ISF climatique, création monétaire écologique par les banques centrales, taxation sur les entreprises climaticides… Reporterre a listé de nombreuses recettes écologiques potentielles. Faut-il innover pour légitimer et rendre acceptables de nouvelles rentrées fiscales ?
Je ne suis pas sûr. L’ISF [l’impôt de solidarité sur la fortune] tout court, c’est bien. L’ISF climatique serait très compliqué à flécher en évitant les effets contre-productifs. Financer la culture et l’éducation, cela peut changer les narratifs, les formations et les affects de la société et être plus vertueux écologiquement que de financer des panneaux solaires chinois, par exemple.
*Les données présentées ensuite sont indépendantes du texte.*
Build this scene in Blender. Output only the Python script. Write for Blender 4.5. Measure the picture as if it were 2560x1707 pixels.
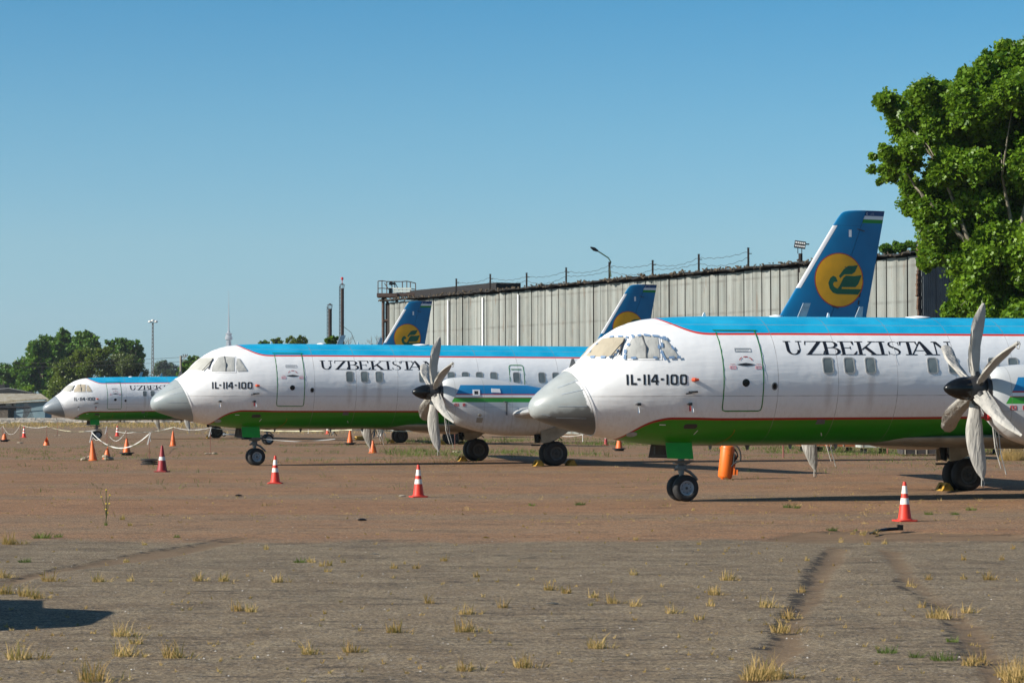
import bpy, bmesh, math, random
import numpy as np
from mathutils import Vector, Matrix, noise as mn
R = math.radians
random.seed(7); np.random.seed(7)
for o in list(bpy.data.objects): bpy.data.objects.remove(o)
S = bpy.context.scene
COL = S.collection

# ------------------------------------------------------------------ camera
F, PITCH, ROLL, HC = 6299.35, 0.0277, -0.0016, 1.8413          # focal length in pixels of a 2560 px wide picture
cam_d = bpy.data.cameras.new('camera'); cam = bpy.data.objects.new('camera', cam_d); COL.objects.link(cam)
cam_d.sensor_width = 36; cam_d.lens = F/2560*36; cam_d.clip_start = .5; cam_d.clip_end = 30000
cam.location = (0, 0, HC)
cam.rotation_euler = (Matrix.Rotation(R(90)+PITCH, 3, 'X') @ Matrix.Rotation(ROLL, 3, 'Z')).to_euler()
cam_d.dof.use_dof = True; cam_d.dof.focus_distance = 70; cam_d.dof.aperture_fstop = 8.0
S.camera = cam
# ------------------------------------------------------------------ sky and sun
SUN_AZ, SUN_EL = R(21.0), R(28)                                # light travels along +X turned by SUN_AZ towards +Y
w = bpy.data.worlds.new('World'); S.world = w; w.use_nodes = True
wn = w.node_tree.nodes; wl = w.node_tree.links; wn.clear()
wo = wn.new('ShaderNodeOutputWorld'); bg = wn.new('ShaderNodeBackground'); sk = wn.new('ShaderNodeTexSky')
sk.sky_type = 'NISHITA'; sk.sun_disc = False; sk.sun_elevation = SUN_EL
tosun = Vector((-math.cos(SUN_AZ)*math.cos(SUN_EL), -math.sin(SUN_AZ)*math.cos(SUN_EL), math.sin(SUN_EL)))
sk.sun_rotation = math.atan2(tosun.x, tosun.y)
sk.altitude = 400; sk.air_density = 1.0; sk.dust_density = 0.6; sk.ozone_density = 2.0
tc = wn.new('ShaderNodeTexCoord'); sx = wn.new('ShaderNodeSeparateXYZ'); mr = wn.new('ShaderNodeMapRange')
rp = wn.new('ShaderNodeValToRGB'); mx = wn.new('ShaderNodeMix'); mx.data_type = 'RGBA'; mx.blend_type = 'MULTIPLY'; mx.inputs[0].default_value = 1
wl.new(tc.outputs['Generated'], sx.inputs[0]); wl.new(sx.outputs['Z'], mr.inputs[0])
mr.inputs[1].default_value = 0; mr.inputs[2].default_value = .25
wl.new(mr.outputs[0], rp.inputs[0])
SKYR = [(0, (.46, .82, 1.12)), (.154, (.46, .83, 1.10)), (.265, (.51, .85, 1.04)), (.45, (.365, .80, .99)), (.64, (.185, .71, .95)), (1, (.46, .72, .86))]
el = rp.color_ramp.elements
while len(el) < len(SKYR): el.new(.5)
for e, (p, c) in zip(el, SKYR): e.position = p; e.color = (*c, 1)
wl.new(sk.outputs[0], mx.inputs[6]); wl.new(rp.outputs[0], mx.inputs[7]); wl.new(mx.outputs[2], bg.inputs[0])
bg.inputs[1].default_value = .074; wl.new(bg.outputs[0], wo.inputs[0])
sd = bpy.data.lights.new('sun', 'SUN'); sd.energy = 5.0; sd.angle = R(.5); sd.color = (1, .93, .82)
so = bpy.data.objects.new('sun', sd); COL.objects.link(so); so.rotation_euler = tosun.to_track_quat('Z', 'Y').to_euler()
S.view_settings.view_transform = 'Standard'; S.view_settings.look = 'None'; S.view_settings.exposure = .70; S.view_settings.gamma = 1
S.render.engine = 'CYCLES'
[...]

De manière générale en France et en Europe, personne ne s’entend sur la définition d’un « investissement vert ». Certains y mettent le nucléaire, d’autres le gaz. Avant de parler d’ISF vert ou climatique, il faut s’entendre sur cette définition.
« Lorsque les inégalités augmentent, la contestation augmente toujours »
On pourrait déjà revenir à des choses qui fonctionnent. Comme avoir un véritable État stratège, avec des entreprises publiques qui fonctionnent pour l’intérêt général et pas uniquement pour augmenter les intérêts du capital. Ou revenir sur le fait que les personnes les plus riches peuvent échapper à l’impôt en faisant en toute légalité de l’optimisation fiscale. L’Irlande est aujourd’hui une place forte d’optimisation fiscale au sein de l’Union européenne, c’est tout de même grave que tout le monde le sache pertinemment et que personne ne réagisse.
En se plaçant entre les mains des marchés financiers, l’État a organisé sa propre impuissance, a dilué toute responsabilité dans des strates de traités et d’institutions qui rendent comme inéluctable l’actuelle politique néolibérale. Comment s’arracher à un tel enchevêtrement de contraintes ?
Ce sont en effet des choix politiques qui ont placé lors de la construction de l’Union européenne les marchés financiers en position d’arbitre, car on se méfiait de certains États perçus comme trop dépensiers. Tout comme le marché unique et la liberté de circulation des capitaux et les traités de libre-échange qui poussent les agriculteurs à produire plus à grand renfort de pesticides, ce sont des choix politiques qui ont été faits il y a plus d’une trentaine d’années et qui rendent aujourd’hui plus difficiles les marges de manœuvre.
Il faudrait enclencher un tournant massif pour sortir de cette logique, mais j’ai du mal à croire que des acteurs politiques aient le courage de s’en saisir. Même dans les partis de gauche, personne n’est d’accord. La moitié de la gauche veut travailler à développer « la puissance européenne » en oubliant la concurrence sociale et fiscale dont elle est l’instigatrice, tandis que l’autre moitié est plus opposée à l’Europe. Trouver une solution à cet immense défi risque d’être compliqué.
Pensez-vous que la pression populaire puisse faire plier le gouvernement sur son dogme de ne pas toucher aux impôts des plus riches ?
Il faut voir ce que donnera le mouvement qui se dessine. Aujourd’hui, les classes moyennes et même les cadres, qu’on jugeait être les grands gagnants de la mondialisation, voient leur pouvoir d’achat reculer. Et on leur dit qu’il va falloir travailler plus, c’est-à-dire accepter une baisse de leur salaire horaire alors même qu’on a offert des milliards aux 1 % les plus riches. Ils se sentent lésés à juste titre.
Le bilan de la politique du ruissellement d’Emmanuel Macron depuis 2017, cela a été le trou du déficit, des baisses d’impôts qui n’ont pas augmenté la croissance mais ont renforcé les inégalités et le taux de pauvreté. Et lorsque les inégalités augmentent, la contestation augmente toujours.